Begin at the first line below and copy each line exactly, ending with the line where "build_duvet()" appears.

Stored data:
____________________

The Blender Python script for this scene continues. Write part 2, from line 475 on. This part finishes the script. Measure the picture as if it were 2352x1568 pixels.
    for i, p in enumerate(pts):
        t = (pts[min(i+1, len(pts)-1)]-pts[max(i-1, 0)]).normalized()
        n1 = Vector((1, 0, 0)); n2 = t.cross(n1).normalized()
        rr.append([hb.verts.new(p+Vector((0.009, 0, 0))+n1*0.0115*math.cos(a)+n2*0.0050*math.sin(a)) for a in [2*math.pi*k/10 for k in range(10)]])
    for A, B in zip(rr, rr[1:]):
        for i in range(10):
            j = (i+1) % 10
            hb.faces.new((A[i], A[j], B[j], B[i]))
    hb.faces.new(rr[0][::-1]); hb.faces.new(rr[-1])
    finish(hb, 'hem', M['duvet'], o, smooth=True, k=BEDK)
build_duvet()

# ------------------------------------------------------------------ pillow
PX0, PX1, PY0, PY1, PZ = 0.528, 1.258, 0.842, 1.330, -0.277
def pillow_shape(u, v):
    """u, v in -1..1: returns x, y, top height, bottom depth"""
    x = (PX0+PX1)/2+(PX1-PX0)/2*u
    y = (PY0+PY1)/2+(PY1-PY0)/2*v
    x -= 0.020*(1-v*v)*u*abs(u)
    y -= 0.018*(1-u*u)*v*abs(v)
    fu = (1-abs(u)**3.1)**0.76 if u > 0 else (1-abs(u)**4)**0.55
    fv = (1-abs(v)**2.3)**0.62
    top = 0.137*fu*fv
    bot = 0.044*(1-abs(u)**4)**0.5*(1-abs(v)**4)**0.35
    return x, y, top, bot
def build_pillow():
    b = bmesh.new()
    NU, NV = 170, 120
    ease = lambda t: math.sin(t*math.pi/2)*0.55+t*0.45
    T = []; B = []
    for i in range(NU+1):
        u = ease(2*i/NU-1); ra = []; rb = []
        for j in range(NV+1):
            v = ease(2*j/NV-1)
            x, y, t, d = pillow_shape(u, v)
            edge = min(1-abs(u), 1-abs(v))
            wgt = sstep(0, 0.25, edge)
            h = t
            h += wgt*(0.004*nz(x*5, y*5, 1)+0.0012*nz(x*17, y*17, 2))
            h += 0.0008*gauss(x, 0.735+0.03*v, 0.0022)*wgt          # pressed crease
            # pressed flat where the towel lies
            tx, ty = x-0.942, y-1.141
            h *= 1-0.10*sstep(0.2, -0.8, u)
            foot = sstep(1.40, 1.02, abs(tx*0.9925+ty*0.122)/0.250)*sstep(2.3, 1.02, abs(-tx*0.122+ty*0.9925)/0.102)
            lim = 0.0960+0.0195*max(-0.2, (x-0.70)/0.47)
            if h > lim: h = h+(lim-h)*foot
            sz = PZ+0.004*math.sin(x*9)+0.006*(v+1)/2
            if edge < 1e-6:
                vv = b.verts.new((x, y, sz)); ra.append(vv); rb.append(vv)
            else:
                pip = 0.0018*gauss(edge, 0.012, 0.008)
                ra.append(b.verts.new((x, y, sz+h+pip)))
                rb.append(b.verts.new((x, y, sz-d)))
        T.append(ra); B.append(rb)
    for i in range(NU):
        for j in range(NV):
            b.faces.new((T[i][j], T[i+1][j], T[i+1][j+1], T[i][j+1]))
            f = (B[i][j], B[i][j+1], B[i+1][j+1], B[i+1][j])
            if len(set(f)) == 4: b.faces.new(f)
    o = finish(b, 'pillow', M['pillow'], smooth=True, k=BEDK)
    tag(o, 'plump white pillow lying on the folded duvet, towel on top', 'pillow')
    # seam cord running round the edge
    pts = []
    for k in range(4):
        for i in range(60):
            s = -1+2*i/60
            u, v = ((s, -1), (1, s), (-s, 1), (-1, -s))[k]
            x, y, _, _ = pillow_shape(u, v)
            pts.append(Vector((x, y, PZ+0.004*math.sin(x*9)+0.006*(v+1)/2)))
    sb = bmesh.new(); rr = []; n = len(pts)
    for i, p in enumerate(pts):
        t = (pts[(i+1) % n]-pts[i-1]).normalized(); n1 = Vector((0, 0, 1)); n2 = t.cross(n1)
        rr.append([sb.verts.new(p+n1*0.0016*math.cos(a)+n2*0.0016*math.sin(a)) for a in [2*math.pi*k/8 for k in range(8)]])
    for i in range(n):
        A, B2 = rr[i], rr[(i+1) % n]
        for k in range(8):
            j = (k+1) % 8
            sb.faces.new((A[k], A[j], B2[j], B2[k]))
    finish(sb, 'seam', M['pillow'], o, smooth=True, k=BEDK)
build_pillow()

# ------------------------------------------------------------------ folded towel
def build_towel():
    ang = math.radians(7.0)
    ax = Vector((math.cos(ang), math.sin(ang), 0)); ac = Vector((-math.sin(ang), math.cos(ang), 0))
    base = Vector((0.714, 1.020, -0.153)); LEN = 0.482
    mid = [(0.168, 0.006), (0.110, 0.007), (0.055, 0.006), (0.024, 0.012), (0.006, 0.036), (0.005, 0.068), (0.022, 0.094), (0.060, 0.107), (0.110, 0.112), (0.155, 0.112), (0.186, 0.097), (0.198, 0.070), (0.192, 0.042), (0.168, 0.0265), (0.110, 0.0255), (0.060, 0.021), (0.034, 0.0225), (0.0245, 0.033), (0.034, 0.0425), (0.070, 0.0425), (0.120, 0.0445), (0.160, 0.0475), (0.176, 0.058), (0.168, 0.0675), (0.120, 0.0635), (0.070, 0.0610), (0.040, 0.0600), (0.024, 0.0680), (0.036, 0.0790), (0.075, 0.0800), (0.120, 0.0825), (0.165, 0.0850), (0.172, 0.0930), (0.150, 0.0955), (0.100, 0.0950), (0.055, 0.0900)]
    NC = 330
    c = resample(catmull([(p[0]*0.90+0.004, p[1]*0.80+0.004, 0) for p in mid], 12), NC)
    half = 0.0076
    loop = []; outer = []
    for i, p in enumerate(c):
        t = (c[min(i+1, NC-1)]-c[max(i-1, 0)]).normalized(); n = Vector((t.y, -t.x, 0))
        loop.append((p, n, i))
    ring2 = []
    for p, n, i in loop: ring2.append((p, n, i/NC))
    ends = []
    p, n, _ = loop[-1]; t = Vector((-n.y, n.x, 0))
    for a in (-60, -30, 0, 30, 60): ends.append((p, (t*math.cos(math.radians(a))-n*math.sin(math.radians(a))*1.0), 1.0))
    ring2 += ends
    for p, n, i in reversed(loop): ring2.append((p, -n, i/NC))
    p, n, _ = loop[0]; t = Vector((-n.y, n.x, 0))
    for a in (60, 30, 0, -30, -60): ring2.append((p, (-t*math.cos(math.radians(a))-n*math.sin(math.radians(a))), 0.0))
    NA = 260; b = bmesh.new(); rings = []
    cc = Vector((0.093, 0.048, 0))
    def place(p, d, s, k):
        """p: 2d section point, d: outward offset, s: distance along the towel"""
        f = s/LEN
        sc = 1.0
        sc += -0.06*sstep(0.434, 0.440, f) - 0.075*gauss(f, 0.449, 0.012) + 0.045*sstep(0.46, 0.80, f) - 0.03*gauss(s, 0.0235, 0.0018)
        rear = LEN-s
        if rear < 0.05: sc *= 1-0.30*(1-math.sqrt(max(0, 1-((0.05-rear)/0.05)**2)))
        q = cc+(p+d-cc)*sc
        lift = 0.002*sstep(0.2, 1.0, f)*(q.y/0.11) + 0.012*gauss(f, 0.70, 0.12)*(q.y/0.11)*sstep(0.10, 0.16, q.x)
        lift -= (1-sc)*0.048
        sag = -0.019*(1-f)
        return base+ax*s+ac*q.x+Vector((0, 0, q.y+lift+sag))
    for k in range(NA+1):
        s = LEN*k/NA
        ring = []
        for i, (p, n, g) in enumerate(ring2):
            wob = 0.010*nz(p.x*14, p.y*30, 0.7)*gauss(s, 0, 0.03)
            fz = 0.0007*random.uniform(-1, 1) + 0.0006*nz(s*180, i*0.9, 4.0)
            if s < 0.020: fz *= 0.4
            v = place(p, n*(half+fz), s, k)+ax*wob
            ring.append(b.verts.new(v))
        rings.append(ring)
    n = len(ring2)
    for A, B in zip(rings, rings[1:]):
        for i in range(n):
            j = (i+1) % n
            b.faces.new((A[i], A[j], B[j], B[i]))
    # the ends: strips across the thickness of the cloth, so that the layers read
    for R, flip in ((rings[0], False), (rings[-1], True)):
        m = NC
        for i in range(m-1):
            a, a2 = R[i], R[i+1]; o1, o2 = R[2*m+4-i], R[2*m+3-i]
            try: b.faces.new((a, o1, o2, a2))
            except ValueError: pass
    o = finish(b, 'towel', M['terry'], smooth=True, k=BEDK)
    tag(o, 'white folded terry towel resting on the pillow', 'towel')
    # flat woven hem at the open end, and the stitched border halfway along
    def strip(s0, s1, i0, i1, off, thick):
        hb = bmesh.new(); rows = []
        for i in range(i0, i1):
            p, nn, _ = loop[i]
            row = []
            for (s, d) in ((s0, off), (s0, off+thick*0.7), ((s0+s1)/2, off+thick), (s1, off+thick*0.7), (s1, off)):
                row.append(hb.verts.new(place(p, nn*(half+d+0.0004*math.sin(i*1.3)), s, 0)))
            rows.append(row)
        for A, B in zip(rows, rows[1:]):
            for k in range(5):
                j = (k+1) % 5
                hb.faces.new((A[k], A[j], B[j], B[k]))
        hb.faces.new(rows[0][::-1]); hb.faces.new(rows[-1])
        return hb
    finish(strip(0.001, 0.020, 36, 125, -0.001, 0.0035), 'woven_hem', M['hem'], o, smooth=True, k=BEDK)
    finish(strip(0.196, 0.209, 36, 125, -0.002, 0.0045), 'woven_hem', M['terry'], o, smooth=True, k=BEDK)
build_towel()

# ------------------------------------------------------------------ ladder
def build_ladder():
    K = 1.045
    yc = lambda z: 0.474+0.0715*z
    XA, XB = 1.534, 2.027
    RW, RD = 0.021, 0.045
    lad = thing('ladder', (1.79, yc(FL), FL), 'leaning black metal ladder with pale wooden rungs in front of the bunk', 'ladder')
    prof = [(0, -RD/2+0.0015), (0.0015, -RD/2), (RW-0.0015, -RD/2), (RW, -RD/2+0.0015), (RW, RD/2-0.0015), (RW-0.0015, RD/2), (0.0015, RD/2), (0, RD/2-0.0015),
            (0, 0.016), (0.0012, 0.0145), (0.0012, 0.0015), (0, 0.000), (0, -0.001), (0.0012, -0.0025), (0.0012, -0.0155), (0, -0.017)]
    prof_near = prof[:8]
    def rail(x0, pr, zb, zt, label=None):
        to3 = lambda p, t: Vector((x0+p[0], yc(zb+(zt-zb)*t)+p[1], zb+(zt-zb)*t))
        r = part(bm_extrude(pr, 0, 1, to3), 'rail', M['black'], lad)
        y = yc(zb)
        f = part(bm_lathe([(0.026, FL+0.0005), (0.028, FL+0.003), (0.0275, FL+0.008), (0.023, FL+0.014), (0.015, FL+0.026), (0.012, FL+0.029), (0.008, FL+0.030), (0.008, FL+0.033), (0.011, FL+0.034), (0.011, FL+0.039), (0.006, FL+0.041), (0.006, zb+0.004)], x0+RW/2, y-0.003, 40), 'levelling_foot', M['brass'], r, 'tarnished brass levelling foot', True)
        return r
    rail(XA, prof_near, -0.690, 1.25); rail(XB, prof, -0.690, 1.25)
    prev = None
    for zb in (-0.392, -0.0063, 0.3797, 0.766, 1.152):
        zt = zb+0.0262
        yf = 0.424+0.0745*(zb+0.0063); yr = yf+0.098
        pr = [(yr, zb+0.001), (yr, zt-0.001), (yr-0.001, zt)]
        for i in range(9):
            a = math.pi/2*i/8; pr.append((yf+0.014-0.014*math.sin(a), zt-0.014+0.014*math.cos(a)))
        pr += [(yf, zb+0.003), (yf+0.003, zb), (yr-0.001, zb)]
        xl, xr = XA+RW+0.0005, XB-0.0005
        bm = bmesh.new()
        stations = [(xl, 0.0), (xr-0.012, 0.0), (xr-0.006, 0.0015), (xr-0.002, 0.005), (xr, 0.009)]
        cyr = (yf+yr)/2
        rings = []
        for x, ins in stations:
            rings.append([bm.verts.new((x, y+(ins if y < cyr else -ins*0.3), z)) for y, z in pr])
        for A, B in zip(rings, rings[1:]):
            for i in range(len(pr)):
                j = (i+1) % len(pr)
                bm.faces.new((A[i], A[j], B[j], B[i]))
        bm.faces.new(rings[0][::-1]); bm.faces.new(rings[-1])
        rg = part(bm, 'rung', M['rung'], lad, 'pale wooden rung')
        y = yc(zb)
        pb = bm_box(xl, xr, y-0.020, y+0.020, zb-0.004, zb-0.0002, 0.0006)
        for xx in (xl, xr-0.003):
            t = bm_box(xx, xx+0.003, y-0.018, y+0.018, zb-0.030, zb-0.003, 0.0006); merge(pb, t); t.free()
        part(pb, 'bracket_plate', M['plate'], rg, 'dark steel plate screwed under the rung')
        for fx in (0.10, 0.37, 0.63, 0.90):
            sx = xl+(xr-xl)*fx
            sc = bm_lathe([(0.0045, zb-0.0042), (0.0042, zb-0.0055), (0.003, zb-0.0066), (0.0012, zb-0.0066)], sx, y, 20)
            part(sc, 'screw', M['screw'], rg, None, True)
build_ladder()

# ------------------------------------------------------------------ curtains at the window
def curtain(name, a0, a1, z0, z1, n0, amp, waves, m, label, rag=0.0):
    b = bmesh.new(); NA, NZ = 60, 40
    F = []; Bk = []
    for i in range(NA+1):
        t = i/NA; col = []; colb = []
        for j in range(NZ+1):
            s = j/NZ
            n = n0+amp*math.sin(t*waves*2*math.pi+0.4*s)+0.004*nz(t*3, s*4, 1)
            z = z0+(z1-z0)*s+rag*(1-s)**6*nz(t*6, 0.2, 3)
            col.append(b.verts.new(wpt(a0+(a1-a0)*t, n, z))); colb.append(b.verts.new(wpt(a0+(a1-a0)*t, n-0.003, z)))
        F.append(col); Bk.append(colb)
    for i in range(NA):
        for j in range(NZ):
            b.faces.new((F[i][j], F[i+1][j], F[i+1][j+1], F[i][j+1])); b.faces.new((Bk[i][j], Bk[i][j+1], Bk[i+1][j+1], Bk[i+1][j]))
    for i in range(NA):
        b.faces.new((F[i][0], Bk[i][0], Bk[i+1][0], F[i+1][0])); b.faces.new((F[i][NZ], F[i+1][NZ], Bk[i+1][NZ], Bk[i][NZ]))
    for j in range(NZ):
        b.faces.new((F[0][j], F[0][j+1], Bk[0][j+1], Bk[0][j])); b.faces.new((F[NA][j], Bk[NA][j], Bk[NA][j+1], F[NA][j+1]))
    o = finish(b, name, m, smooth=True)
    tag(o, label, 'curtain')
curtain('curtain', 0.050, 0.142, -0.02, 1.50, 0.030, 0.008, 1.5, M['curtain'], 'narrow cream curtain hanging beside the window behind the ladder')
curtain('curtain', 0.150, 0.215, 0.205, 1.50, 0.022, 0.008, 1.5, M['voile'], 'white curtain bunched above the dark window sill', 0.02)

____________________

Output for this exercise:
The Blender Python script for this scene continues. Write part 2, from line 475 on. This part finishes the script. Measure the picture as if it were 2352x1568 pixels.
    for i, p in enumerate(pts):
        t = (pts[min(i+1, len(pts)-1)]-pts[max(i-1, 0)]).normalized()
        n1 = Vector((1, 0, 0)); n2 = t.cross(n1).normalized()
        rr.append([hb.verts.new(p+Vector((0.009, 0, 0))+n1*0.0115*math.cos(a)+n2*0.0050*math.sin(a)) for a in [2*math.pi*k/10 for k in range(10)]])
    for A, B in zip(rr, rr[1:]):
        for i in range(10):
            j = (i+1) % 10
            hb.faces.new((A[i], A[j], B[j], B[i]))
    hb.faces.new(rr[0][::-1]); hb.faces.new(rr[-1])
    finish(hb, 'hem', M['duvet'], o, smooth=True, k=BEDK)
build_duvet()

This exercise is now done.